- _WRITTEN INSTRUCTION_: Copy out precisely the lines beginning at the line that contains "The Blender Python" and ending at the line that contains "(0, 0, 0.0025))", including both.

>> start INPUT DATA

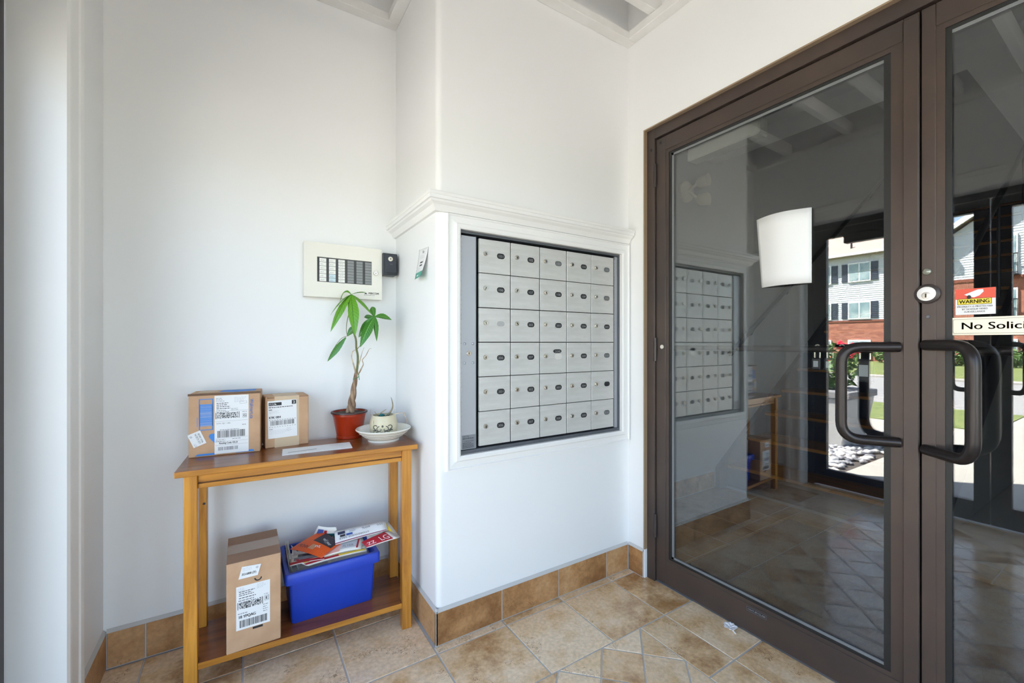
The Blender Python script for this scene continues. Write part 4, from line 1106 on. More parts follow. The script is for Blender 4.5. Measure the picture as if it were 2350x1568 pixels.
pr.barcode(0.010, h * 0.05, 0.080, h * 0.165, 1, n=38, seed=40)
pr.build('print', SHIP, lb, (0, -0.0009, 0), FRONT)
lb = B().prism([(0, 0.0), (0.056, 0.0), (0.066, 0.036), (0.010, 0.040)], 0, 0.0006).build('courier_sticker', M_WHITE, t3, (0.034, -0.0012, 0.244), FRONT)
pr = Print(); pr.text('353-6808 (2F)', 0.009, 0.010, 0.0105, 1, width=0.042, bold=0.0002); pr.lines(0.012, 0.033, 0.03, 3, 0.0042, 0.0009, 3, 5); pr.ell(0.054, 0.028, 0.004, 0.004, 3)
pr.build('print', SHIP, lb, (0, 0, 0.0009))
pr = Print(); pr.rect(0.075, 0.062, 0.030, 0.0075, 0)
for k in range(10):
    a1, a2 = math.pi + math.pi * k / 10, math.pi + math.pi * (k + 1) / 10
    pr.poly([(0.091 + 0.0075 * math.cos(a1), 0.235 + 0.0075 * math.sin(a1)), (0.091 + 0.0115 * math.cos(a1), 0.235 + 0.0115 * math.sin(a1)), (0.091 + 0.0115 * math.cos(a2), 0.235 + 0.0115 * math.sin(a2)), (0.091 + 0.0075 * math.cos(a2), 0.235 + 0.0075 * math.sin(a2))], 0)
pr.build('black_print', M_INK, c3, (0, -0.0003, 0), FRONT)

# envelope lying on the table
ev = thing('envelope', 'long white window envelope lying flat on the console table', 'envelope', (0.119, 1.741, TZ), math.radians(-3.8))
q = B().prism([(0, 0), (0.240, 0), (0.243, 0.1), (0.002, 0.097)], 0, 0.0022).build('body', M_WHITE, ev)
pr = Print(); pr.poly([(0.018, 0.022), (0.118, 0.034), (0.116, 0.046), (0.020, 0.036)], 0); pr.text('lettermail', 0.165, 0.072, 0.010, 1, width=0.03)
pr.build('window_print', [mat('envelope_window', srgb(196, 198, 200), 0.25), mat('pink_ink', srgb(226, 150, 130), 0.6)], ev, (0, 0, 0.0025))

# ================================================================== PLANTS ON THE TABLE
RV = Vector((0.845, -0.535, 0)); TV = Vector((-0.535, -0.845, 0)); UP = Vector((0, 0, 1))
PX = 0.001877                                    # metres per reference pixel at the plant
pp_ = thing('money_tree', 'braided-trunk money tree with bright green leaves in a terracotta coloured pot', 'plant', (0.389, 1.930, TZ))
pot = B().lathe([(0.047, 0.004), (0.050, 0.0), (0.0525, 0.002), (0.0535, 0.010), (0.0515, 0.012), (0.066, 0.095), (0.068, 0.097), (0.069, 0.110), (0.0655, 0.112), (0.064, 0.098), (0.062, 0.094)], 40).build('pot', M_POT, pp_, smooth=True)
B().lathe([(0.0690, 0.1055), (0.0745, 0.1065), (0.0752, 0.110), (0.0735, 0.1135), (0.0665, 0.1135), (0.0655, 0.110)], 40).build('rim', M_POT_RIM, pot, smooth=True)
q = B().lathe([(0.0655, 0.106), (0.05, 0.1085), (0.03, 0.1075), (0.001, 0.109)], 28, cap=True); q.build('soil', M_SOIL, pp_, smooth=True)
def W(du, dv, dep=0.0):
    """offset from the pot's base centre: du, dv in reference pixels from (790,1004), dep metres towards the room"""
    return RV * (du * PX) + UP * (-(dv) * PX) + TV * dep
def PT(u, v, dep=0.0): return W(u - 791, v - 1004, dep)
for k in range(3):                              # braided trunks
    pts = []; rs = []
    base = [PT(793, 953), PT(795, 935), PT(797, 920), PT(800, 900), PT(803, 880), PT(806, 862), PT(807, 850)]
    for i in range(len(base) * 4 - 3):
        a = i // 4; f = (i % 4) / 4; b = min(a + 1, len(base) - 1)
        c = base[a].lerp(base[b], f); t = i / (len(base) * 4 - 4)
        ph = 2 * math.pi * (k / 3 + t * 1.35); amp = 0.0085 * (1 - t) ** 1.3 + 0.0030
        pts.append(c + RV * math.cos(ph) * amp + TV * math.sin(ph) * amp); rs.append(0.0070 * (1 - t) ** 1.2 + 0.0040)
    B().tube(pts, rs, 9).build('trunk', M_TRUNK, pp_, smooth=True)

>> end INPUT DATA
>> start INPUT DATA

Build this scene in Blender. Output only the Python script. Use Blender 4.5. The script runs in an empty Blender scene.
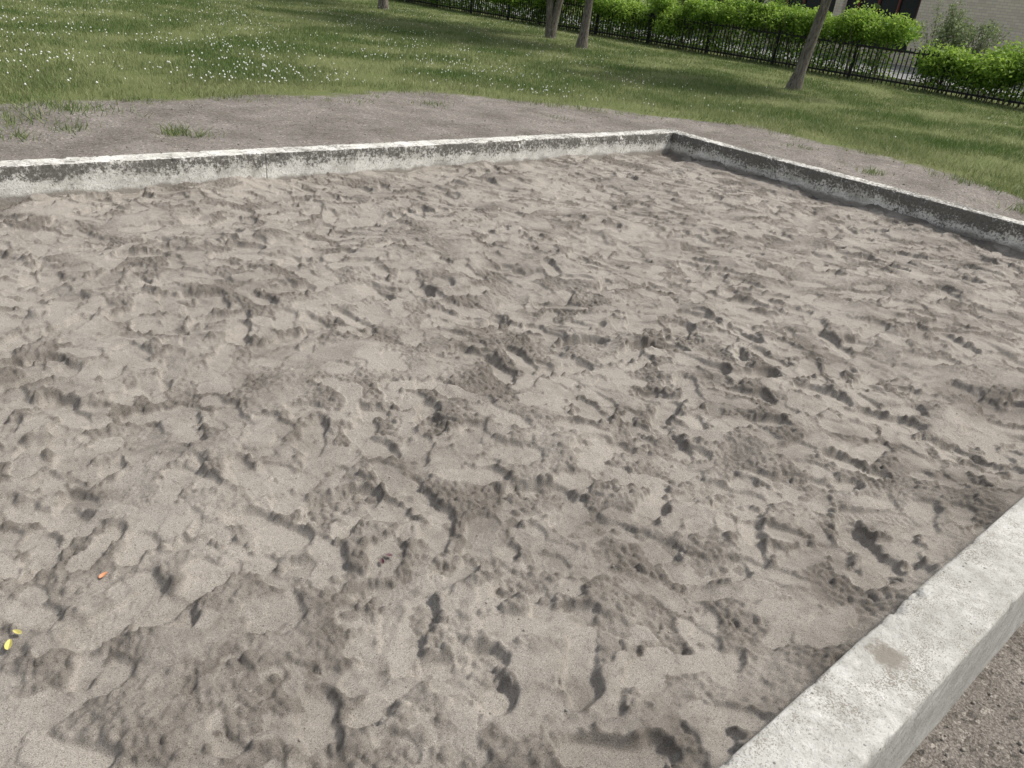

>> end INPUT DATA
>> start INPUT DATA

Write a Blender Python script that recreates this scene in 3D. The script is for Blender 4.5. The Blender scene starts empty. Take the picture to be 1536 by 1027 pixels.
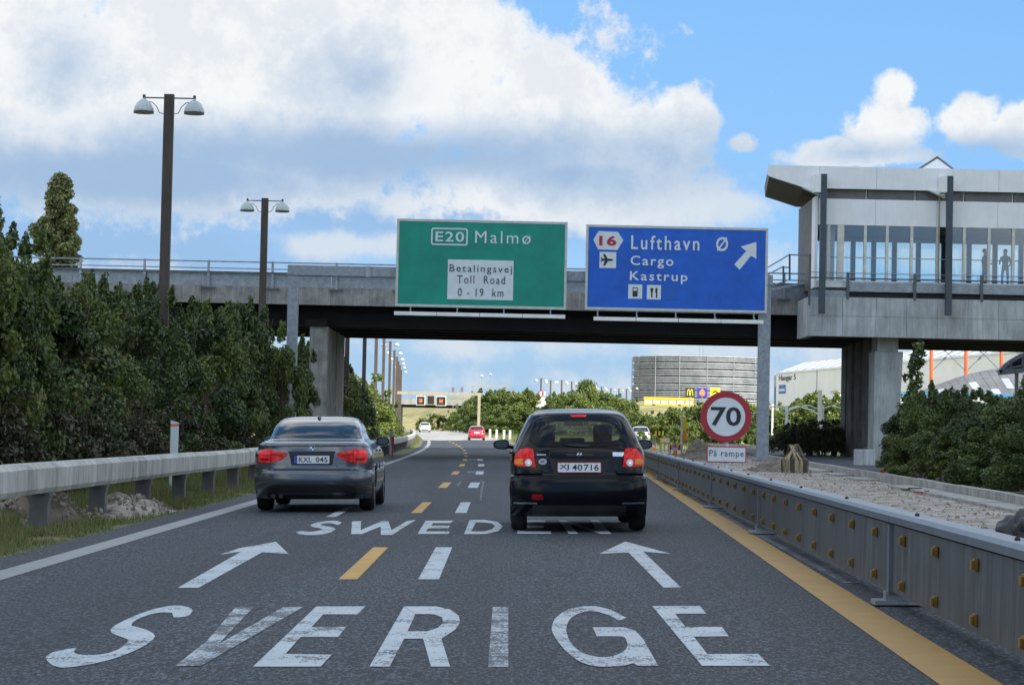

>> end INPUT DATA

- _ANSWER TO THE TASK_:
The Blender Python script for this scene continues. Write part 4, from line 1106 on. More parts follow. The script is for Blender 4.5. Measure the picture as if it were 2350x1568 pixels.
pr.barcode(0.010, h * 0.05, 0.080, h * 0.165, 1, n=38, seed=40)
pr.build('print', SHIP, lb, (0, -0.0009, 0), FRONT)
lb = B().prism([(0, 0.0), (0.056, 0.0), (0.066, 0.036), (0.010, 0.040)], 0, 0.0006).build('courier_sticker', M_WHITE, t3, (0.034, -0.0012, 0.244), FRONT)
pr = Print(); pr.text('353-6808 (2F)', 0.009, 0.010, 0.0105, 1, width=0.042, bold=0.0002); pr.lines(0.012, 0.033, 0.03, 3, 0.0042, 0.0009, 3, 5); pr.ell(0.054, 0.028, 0.004, 0.004, 3)
pr.build('print', SHIP, lb, (0, 0, 0.0009))
pr = Print(); pr.rect(0.075, 0.062, 0.030, 0.0075, 0)
for k in range(10):
    a1, a2 = math.pi + math.pi * k / 10, math.pi + math.pi * (k + 1) / 10
    pr.poly([(0.091 + 0.0075 * math.cos(a1), 0.235 + 0.0075 * math.sin(a1)), (0.091 + 0.0115 * math.cos(a1), 0.235 + 0.0115 * math.sin(a1)), (0.091 + 0.0115 * math.cos(a2), 0.235 + 0.0115 * math.sin(a2)), (0.091 + 0.0075 * math.cos(a2), 0.235 + 0.0075 * math.sin(a2))], 0)
pr.build('black_print', M_INK, c3, (0, -0.0003, 0), FRONT)

# envelope lying on the table
ev = thing('envelope', 'long white window envelope lying flat on the console table', 'envelope', (0.119, 1.741, TZ), math.radians(-3.8))
q = B().prism([(0, 0), (0.240, 0), (0.243, 0.1), (0.002, 0.097)], 0, 0.0022).build('body', M_WHITE, ev)
pr = Print(); pr.poly([(0.018, 0.022), (0.118, 0.034), (0.116, 0.046), (0.020, 0.036)], 0); pr.text('lettermail', 0.165, 0.072, 0.010, 1, width=0.03)
pr.build('window_print', [mat('envelope_window', srgb(196, 198, 200), 0.25), mat('pink_ink', srgb(226, 150, 130), 0.6)], ev, (0, 0, 0.0025))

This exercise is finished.